Нахимов | страница 11
Командирами кругосветных походов избирались люди опытные и твердые. Твердых находили немало, опытных — мало. В числе последних редкий сравнялся бы с Лазаревым. Михаил Петрович уже дважды огибал земной шар: на «Суворове», потом на «Мирном», в знаменитой антарктической экспедиции.
Лучшие годы свои Нахимов прослужил с Лазаревым. В самые трагические месяцы жизни, месяцы севастопольской обороны, Нахимов как бы ощущал на себе испытующий взгляд Лазарева.
Лазарев, несомненно, был крупной личностью. Дело свое (военно-морское, навигаторское) изучил он превосходно. В характере Михаила Петровича всего приметнее воля. Привыкнув бороть морские волны, он не уступал и волнам житейским.
Один лишь антарктический поход внес бы его имя, выражаясь высокопарно, в скрижали географической науки. Один лишь Наваринский бой — в скрижали военной истории. Но главным его жизненным подвигом явилось то, чему он отдал долгие годы: созидание Черноморского флота, пестование черноморских моряков. Он учил тех, кто немного времени спустя после его смерти отстаивал Севастополь.
Лазарева Нахимов знал задолго до плавания на «Крейсере», как знали все балтийцы. Знал круглолицым лейтенантом, чьи губы сердечком еще не приняли усталого выражения, а бакенбарды котлетками еще не поседели. То еще не был огрузневший человек, которого Карл Брюллов усадил в кресло пред античной колонной и попросил скрестить руки. Однако, принимая «Крейсер», то уже был знаменитый мореход, произведенный через чин — минуя капитан-лейтенанта — в капитаны 2-го ранга.
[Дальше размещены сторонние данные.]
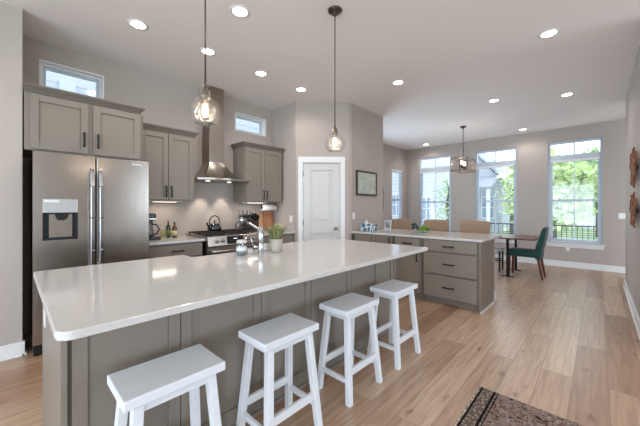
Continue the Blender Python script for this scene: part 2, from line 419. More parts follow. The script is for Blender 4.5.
# ---- windows
def tall_window(n, y0, y1):
    x = WX+.045; T = .045
    mb = MB()
    zt = 2.42
    for (a, b, c, d) in ((y0,y0+T,TZ0,TZ1),(y1-T,y1,TZ0,TZ1),(y0+T,y1-T,TZ1-.05,TZ1),(y0+T,y1-T,TZ0,TZ0+.04),(y0+T,y1-T,2.35,2.46)):
        mb.box(x, x+.07, a, b, c, d)
    root = struct('window_%d' % n, mb, WFRAME, label='tall window')
    ym = (y0+y1)/2
    s = MB()   # upper + lower sash and meeting rail, centre bars
    for (z0, z1, xo) in ((1.44,2.35,.04),(TZ0+.04,1.475,.015)):
        s.box(x+xo, x+xo+.028, y0+T, y0+T+.035, z0, z1); s.box(x+xo, x+xo+.028, y1-T-.035, y1-T, z0, z1)
        s.box(x+xo, x+xo+.028, y0+T+.035, y1-T-.035, z0, z0+.04); s.box(x+xo, x+xo+.028, y0+T+.035, y1-T-.035, z1-.04, z1)
        s.box(x+xo+.006, x+xo+.02, ym-.009, ym+.009, z0+.04, z1-.04)
    s.box(x+.02, x+.055, ym-.012, ym+.012, 2.46, TZ1-.05)
    obj('window_sash', s, WFRAME, root)
    g = MB(); g.box(x+.052, x+.056, y0+T, y1-T, 1.45, 2.35); g.box(x+.027, x+.031, y0+T, y1-T, TZ0+.05, 1.46); g.box(x+.04, x+.044, y0+T, y1-T, 2.46, TZ1-.05)
    obj('window_glass', g, GLASS, root)
    s = MB(); s.box(WX-.05, WX+.05, y0-.035, y1+.035, TZ0-.03, TZ0); s.box(WX-.02, WX, y0-.02, y1+.02, TZ0-.10, TZ0-.03)
    obj('window_sill', s, TRIM, root, bevel=.004)
    # open slatted blind inside the frame
    t = thing('window_blind', '', 'window blind', (WX+.03, ym, TZ0+.01), 'open slatted window blinds')
    sl = MB(); z = TZ0+.06
    while z < 2.30:
        sl.box(WX+.008, WX+.043, y0+.05, y1-.05, z, z+.0022); z += .046
    for yy in (y0+.16, ym, y1-.16): sl.box(WX+.025, WX+.0265, yy-.0015, yy+.0015, TZ0+.04, 2.31)
    obj('slats', sl, TRIM, t)
    obj('head_rail', MB().box(WX+.004, WX+.044, y0+.048, y1-.048, 2.305, 2.35), TRIM, t)
    obj('bottom_rail', MB().box(WX+.008, WX+.043, y0+.05, y1-.05, TZ0+.012, TZ0+.03), TRIM, t)
    return t
b3 = tall_window(5, *TALL[0]); b3['label'] = 'open white slatted blind in the rightmost tall window, trees behind it'
b2 = tall_window(4, *TALL[1]); b2['label'] = 'open white slatted blind in the middle tall window behind the dining table'
b1 = tall_window(3, *TALL[2]); b1['label'] = 'open white slatted blind in the tall window partly behind the hanging box lantern'

def y_window(n, x0, x1, z0, z1, Y, tall=False):
    T = .035; y = Y+.06
    mb = MB()
    for (a, b, c, d) in ((x0,x0+T,z0,z1),(x1-T,x1,z0,z1),(x0+T,x1-T,z1-T,z1),(x0+T,x1-T,z0,z0+T)): mb.box(a, b, y, y+.07, c, d)
    root = struct('window_%d' % n, mb, TRIM if not tall else WFRAME)
    s = MB()
    for (a, b, c, d) in ((x0+T,x0+T+.025,z0+T,z1-T),(x1-T-.025,x1-T,z0+T,z1-T),(x0+T+.025,x1-T-.025,z1-T-.025,z1-T),(x0+T+.025,x1-T-.025,z0+T,z0+T+.025)): s.box(a, b, y+.03, y+.055, c, d)
    if tall: s.box(x0+T, x1-T, y+.02, y+.05, 1.50, 1.55)
    obj('window_sash', s, WFRAME, root)
    obj('window_glass', MB().box(x0+T, x1-T, y+.04, y+.044, z0+T, z1-T), GLASS, root)
    if not tall:     # painted liner of the opening
        s = MB(); q = .014
        s.box(x0, x1, Y-.008, y-.001, z1-q, z1); s.box(x0, x1, Y-.008, y-.001, z0, z0+q); s.box(x0, x0+q, Y-.008, y, z0+q, z1-q); s.box(x1-q, x1, Y-.008, y, z0+q, z1-q)
        obj('window_liner', s, TRIM, root)
    else:
        obj('window_sill', MB().box(x0-.03, x1+.03, Y-.04, Y+.05, z0-.03, z0), TRIM, root)
y_window(1, *SM1, KY); y_window(2, *SM2, KY); y_window(6, *SW, DY, True)
t = thing('window_blind', 'white slatted blind in the narrow window on the far left dining wall', 'window blind', ((SW[0]+SW[1])/2, DY+.03, SW[2]+.01), 'open slatted window blinds')
sl = MB(); z = SW[2]+.05
while z < 2.34: sl.box(SW[0]+.02, SW[1]-.02, DY+.008, DY+.05, z, z+.0022); z += .046
obj('slats', sl, TRIM, t); obj('head_rail', MB().box(SW[0]+.015, SW[1]-.015, DY+.005, DY+.05, 2.35, 2.398), TRIM, t)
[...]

Никто не заказывал мне бронзовый бюст свиты его величества генерал-адъютанта Лазарева. Надо, не обинуясь, сказать: Лазарев был жесток. Не суров, как неизменно повторяют его апологеты, а именно жесток. Русский барин, сын сенатора, потомственный крепостник, он окончательно «закалился» волонтером британского флота. Английский матрос считался почти каторжником; английский морской офицер — почти надсмотрщиком. Переняв в эскадрах «владычицы морей» все лучшее, Лазарев перенял и все худшее.
Некоторые черты его нравственной физиономии указал Завалишин. Он служил на «Крейсере». И дважды (много лет спустя) мысленно возвращался на фрегат — в пространном журнальном очерке и в своих «Записках декабриста».
Наверное, многих читателей царапало «ячество» автора. Мемуарист имеет право «якать»; Дмитрий Иринархович, однако, злоупотреблял этим правом. Надо считаться и с отрицательными качествами самого мемуариста. А они были. В сибирской ссылке известный революционер Бакунин выслушал от престарелых декабристов немало нареканий на Д. И. Завалишина: человек желчный, самолюбивый, недобрый… И все же не надо прятать его свидетельства.